Exercise description: The required output consists solely of the lines from the one containing "Write a Blender" down to the one containing "t = min(1, max(0, (y-7)/3));", both included, each quoted exactly.

Material provided:
(begin)
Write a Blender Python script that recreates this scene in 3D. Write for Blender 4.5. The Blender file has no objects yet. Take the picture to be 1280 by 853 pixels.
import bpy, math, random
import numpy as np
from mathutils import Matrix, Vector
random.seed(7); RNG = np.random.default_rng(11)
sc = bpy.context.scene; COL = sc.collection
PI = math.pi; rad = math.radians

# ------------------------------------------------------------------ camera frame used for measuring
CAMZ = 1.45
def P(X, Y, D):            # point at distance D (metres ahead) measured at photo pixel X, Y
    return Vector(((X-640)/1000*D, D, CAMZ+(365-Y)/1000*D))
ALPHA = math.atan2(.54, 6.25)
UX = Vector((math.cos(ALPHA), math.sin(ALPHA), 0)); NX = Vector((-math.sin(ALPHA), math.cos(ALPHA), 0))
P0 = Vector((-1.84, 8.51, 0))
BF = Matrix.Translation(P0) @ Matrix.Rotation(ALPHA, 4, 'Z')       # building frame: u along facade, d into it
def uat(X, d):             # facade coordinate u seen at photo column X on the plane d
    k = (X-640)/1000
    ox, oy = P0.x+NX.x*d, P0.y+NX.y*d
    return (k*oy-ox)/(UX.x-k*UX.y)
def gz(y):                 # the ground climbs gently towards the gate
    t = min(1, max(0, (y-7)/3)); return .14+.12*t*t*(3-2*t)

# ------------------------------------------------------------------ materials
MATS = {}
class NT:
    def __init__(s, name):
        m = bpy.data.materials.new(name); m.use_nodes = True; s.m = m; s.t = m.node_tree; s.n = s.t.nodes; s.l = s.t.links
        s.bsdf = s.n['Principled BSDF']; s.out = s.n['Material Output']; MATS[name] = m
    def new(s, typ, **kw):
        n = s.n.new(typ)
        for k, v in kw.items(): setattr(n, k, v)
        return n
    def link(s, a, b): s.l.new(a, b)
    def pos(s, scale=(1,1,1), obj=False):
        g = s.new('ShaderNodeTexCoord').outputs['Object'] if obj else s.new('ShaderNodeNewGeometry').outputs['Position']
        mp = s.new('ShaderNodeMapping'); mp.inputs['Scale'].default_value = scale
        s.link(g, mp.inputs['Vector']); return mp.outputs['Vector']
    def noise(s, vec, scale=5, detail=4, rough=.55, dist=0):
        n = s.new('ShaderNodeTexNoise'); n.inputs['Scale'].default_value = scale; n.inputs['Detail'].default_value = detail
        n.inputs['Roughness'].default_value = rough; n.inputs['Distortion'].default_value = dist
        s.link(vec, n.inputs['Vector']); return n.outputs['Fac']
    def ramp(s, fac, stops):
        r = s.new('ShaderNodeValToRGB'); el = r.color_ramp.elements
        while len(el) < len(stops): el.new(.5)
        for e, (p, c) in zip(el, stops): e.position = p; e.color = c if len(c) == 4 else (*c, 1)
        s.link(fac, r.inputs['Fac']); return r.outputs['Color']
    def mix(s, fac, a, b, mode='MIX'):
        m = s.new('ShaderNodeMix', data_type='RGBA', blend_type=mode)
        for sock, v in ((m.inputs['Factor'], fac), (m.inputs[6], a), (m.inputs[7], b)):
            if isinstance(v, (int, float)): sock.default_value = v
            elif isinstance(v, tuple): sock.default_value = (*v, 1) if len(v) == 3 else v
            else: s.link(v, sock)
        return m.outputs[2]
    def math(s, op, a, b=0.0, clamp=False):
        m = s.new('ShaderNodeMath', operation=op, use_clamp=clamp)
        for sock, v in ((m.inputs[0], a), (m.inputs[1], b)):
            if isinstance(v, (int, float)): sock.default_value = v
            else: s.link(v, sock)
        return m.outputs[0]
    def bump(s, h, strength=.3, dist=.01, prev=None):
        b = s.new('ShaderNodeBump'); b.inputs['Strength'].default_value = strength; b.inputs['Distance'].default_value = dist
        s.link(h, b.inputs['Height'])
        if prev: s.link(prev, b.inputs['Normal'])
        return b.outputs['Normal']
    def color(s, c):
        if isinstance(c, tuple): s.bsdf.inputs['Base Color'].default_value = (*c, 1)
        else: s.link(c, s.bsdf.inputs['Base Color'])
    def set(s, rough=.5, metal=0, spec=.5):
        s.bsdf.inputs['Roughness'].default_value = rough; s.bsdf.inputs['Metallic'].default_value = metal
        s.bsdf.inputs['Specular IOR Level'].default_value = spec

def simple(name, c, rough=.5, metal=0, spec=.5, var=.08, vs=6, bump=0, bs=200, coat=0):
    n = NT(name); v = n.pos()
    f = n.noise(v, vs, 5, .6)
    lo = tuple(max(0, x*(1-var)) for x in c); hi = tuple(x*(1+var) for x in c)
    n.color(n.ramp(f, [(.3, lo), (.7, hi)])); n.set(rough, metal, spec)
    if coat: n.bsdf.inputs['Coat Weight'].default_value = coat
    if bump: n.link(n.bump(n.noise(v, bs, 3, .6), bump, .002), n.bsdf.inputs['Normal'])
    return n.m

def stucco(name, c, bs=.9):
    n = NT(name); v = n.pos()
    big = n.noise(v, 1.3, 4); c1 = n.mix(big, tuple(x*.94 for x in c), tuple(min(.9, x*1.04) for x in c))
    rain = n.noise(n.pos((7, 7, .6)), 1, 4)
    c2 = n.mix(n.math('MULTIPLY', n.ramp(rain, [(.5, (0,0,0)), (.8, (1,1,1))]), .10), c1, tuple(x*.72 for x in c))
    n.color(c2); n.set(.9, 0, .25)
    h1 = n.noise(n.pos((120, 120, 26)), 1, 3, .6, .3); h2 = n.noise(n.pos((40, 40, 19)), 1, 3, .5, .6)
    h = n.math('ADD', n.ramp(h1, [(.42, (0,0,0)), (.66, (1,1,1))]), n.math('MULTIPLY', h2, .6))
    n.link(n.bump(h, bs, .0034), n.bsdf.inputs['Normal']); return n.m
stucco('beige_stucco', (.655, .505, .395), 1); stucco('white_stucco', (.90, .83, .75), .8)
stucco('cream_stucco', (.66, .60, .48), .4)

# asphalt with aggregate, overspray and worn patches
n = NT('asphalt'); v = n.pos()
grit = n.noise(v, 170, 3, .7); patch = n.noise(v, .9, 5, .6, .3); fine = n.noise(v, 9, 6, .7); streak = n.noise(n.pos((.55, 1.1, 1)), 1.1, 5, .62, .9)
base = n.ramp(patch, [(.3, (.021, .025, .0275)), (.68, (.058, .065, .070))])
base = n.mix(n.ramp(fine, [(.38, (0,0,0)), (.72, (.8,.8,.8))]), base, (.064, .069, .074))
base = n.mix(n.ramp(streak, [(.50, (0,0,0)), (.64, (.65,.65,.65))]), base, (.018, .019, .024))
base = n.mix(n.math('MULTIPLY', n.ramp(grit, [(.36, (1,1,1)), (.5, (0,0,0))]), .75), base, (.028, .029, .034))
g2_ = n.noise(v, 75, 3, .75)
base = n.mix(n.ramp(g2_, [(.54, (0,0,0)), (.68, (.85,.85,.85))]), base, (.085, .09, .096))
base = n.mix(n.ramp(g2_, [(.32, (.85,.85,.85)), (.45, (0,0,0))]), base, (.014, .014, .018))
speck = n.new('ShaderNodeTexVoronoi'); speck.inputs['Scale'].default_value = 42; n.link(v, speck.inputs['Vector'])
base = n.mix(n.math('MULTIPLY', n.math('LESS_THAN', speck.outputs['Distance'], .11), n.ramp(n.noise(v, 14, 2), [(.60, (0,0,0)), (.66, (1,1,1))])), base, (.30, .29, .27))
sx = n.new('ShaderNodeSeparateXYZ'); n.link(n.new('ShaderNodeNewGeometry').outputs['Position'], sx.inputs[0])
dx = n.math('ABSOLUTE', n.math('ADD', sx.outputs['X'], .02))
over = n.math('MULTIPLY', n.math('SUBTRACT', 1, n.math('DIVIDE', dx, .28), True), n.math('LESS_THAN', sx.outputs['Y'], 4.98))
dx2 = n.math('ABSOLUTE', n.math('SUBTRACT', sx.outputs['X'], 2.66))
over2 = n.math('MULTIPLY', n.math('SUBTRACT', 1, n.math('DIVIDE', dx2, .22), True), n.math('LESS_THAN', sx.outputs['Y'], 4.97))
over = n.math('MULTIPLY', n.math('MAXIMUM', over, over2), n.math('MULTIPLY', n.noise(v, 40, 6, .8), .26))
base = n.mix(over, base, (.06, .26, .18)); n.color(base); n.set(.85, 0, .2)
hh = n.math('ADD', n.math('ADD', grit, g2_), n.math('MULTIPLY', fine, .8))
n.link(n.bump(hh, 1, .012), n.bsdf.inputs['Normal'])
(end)
(begin)
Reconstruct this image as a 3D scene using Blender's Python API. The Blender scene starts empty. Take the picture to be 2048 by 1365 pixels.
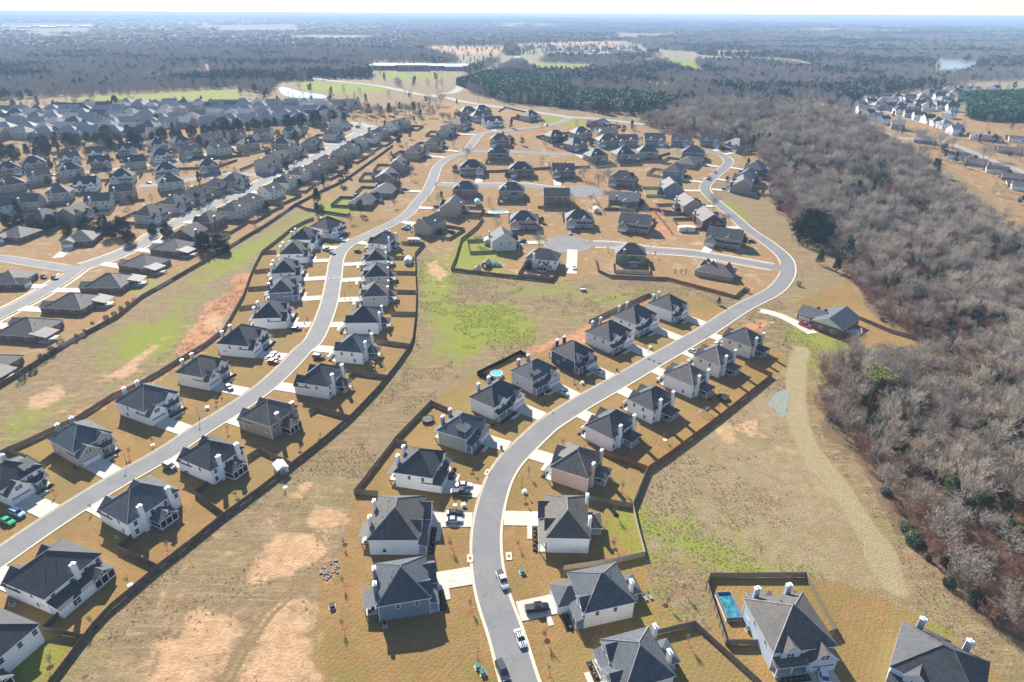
(end)
Response to the exercise:
Write a Blender Python script that recreates this scene in 3D. Write for Blender 4.5. The Blender file has no objects yet. Take the picture to be 1280 by 853 pixels.
import bpy, math, random
import numpy as np
from mathutils import Matrix, Vector
random.seed(7); RNG = np.random.default_rng(11)
sc = bpy.context.scene; COL = sc.collection
PI = math.pi; rad = math.radians

# ------------------------------------------------------------------ camera frame used for measuring
CAMZ = 1.45
def P(X, Y, D):            # point at distance D (metres ahead) measured at photo pixel X, Y
    return Vector(((X-640)/1000*D, D, CAMZ+(365-Y)/1000*D))
ALPHA = math.atan2(.54, 6.25)
UX = Vector((math.cos(ALPHA), math.sin(ALPHA), 0)); NX = Vector((-math.sin(ALPHA), math.cos(ALPHA), 0))
P0 = Vector((-1.84, 8.51, 0))
BF = Matrix.Translation(P0) @ Matrix.Rotation(ALPHA, 4, 'Z')       # building frame: u along facade, d into it
def uat(X, d):             # facade coordinate u seen at photo column X on the plane d
    k = (X-640)/1000
    ox, oy = P0.x+NX.x*d, P0.y+NX.y*d
    return (k*oy-ox)/(UX.x-k*UX.y)
def gz(y):                 # the ground climbs gently towards the gate
    t = min(1, max(0, (y-7)/3)); return .14+.12*t*t*(3-2*t)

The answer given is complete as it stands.